• What needs to be done:
Tell how many lines contain the word "from". Reply with the number only.

__________

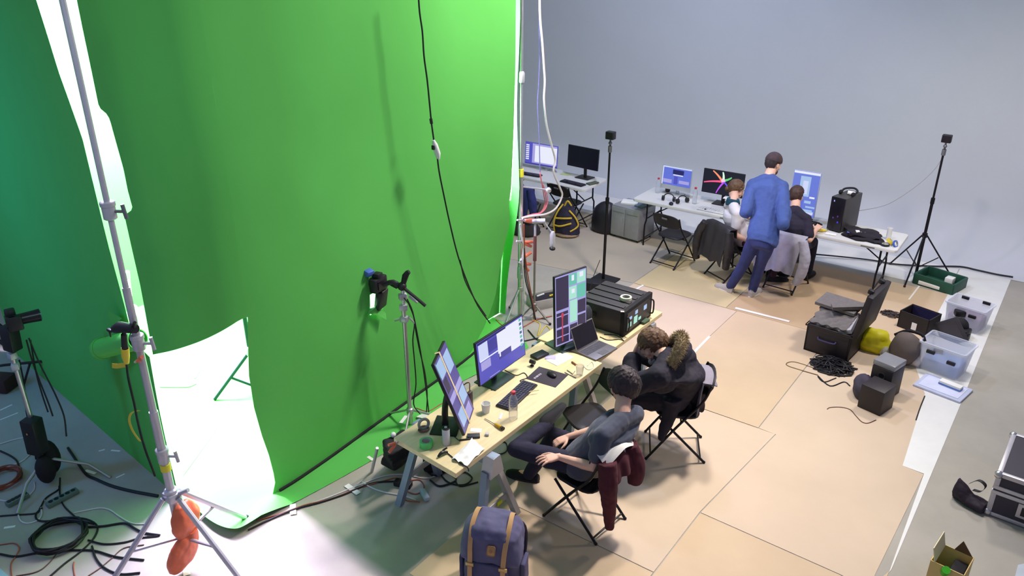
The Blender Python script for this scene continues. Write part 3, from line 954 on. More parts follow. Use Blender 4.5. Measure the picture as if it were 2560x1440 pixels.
# ---------------------------------------------------------------- people
def remesh(o, voxel, smooth=4, disp=0.0, dsize=0.12):
    m = o.modifiers.new('remesh', 'REMESH')
    m.mode = 'VOXEL'
    m.voxel_size = voxel
    m.use_smooth_shade = True
    if smooth:
        s = o.modifiers.new('smooth', 'SMOOTH')
        s.factor = 0.5
        s.iterations = smooth
    if disp:
        key = 'folds_%g' % dsize
        tx = bpy.data.textures.get(key)
        if tx is None:
            tx = bpy.data.textures.new(key, 'CLOUDS')
            tx.noise_scale = dsize
            tx.noise_depth = 2
        d = o.modifiers.new('folds', 'DISPLACE')
        d.texture = tx
        d.texture_coords = 'LOCAL'
        d.strength = disp
        d.mid_level = 0.5
    return o

def torso_rings(b, J, off=0.0, t0=0.0, t1=1.0, scale=1.08):
    scale *= J.get('bulk', 1.0)
    """Elliptic rings from the hips (t = 0) to the base of the neck (t = 1)."""
    hip = (J['hipL'] + J['hipR']) / 2
    sh = (J['shL'] + J['shR']) / 2
    lat0 = (J['hipR'] - J['hipL']).normalized()
    lat1 = (J['shR'] - J['shL']).normalized()
    half = (J['shR'] - J['shL']).length / 2
    bend = J.get('bend', V((0, 0, 0)))
    prof = [(-0.22, .10, .085), (-0.12, .145, .115), (0.0, .168, .125), (0.2, .155, .115), (0.4, .142, .105), (0.6, .156, .112), (0.78, .172, .116), (0.92, half * 0.96, .108), (1.0, half * 0.86, .088), (1.07, half * 0.52, .066), (1.12, .07, .055)]
    rings = []
    for t, rx, ry in prof:
        if t < t0 or t > t1:
            continue
        lat = lat0.lerp(lat1, max(0, min(1, t))).normalized()
        ax = (sh - hip).normalized()
        fw = ax.cross(lat).normalized()
        c = hip + (sh - hip) * t + bend * (4 * t * (1 - t) if 0 < t < 1 else 0)
        rings.append([c + lat * ((rx * scale + off) * math.cos(2 * PI * k / 24)) + fw * ((ry * scale + off) * math.sin(2 * PI * k / 24)) for k in range(24)])
    b.rings(rings)

HS = 1.07
class HB:
    def __init__(s, b): s.b = b
    def ball(s, c, r, rot=None, seg=16):
        return s.b.ball(c, tuple(x * HS for x in r) if hasattr(r, '__len__') else r * HS, rot, seg)
    def limb(s, pts, rad, n):
        return s.b.limb(pts, [x * HS for x in rad], n)
def head_shape(b, c, f, u, s, beard=False):
    R = Matrix((s, f, u)).transposed()
    P = lambda x, y, z: c + (s * x + f * y + u * z) * HS
    b = HB(b)
    b.ball(P(0, -0.012, 0.025), (0.076, 0.096, 0.098), R, 20)
    b.ball(P(0, 0.022, -0.035), (0.062, 0.066, 0.070), R)
    b.ball(P(0, 0.030, -0.072), (0.050, 0.055, 0.036), R)
    b.ball(P(0, 0.066, -0.092), (0.026, 0.022, 0.020), R)
    b.limb([P(0, 0.082, 0.012), P(0, 0.106, -0.030)], [0.010, 0.0155], 10)
    for k in (-1, 1):
        b.ball(P(k * 0.011, 0.094, -0.034), 0.0105, seg=8)
        b.ball(P(k * 0.040, 0.058, -0.030), (0.027, 0.026, 0.028), R, 10)
        b.ball(P(k * 0.032, 0.078, 0.026), (0.026, 0.014, 0.010), R, 10)
        b.ball(P(k * 0.032, 0.074, 0.006), (0.017, 0.013, 0.013), R, 10)
        b.ball(P(k * 0.076, -0.008, -0.008), (0.009, 0.020, 0.032), R, 10)
        b.ball(P(k * 0.079, -0.002, -0.026), (0.008, 0.010, 0.012), R, 8)
    b.ball(P(0, 0.092, -0.058), (0.025, 0.010, 0.0075), R, 10)
    b.ball(P(0, 0.089, -0.069), (0.022, 0.011, 0.0085), R, 10)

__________

• Solution:
2